Fully explain your ideas

To get an excellent score in the IELTS Task 2 writing section, one of the easiest and most effective tips is structuring your writing in the most solid format. A great argument essay structure may be divided to four paragraphs, in which comprises of four sentences (excluding the conclusion paragraph, which comprises of three sentences).

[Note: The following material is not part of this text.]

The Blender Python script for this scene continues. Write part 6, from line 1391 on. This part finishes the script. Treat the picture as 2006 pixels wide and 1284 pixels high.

For we to consider an essay structure a great one, it should be looking like this:

  • Paragraph 1 - Introduction
    • Sentence 1 - Background statement
    • Sentence 2 - Detailed background statement
    • Sentence 3 - Thesis
    • Sentence 4 - Outline sentence
  • Paragraph 2 - First supporting paragraph
    • Sentence 1 - Topic sentence
    • Sentence 2 - Example
    • Sentence 3 - Discussion
    • Sentence 4 - Conclusion
  • Paragraph 3 - Second supporting paragraph
    • Sentence 1 - Topic sentence
    • Sentence 2 - Example
    • Sentence 3 - Discussion
    • Sentence 4 - Conclusion
  • Paragraph 4 - Conclusion
    • Sentence 1 - Summary
    • Sentence 2 - Restatement of thesis
    • Sentence 3 - Prediction or recommendation

Our recommended essay structure above comprises of fifteen (15) sentences, which will make your essay approximately 250 to 275 words.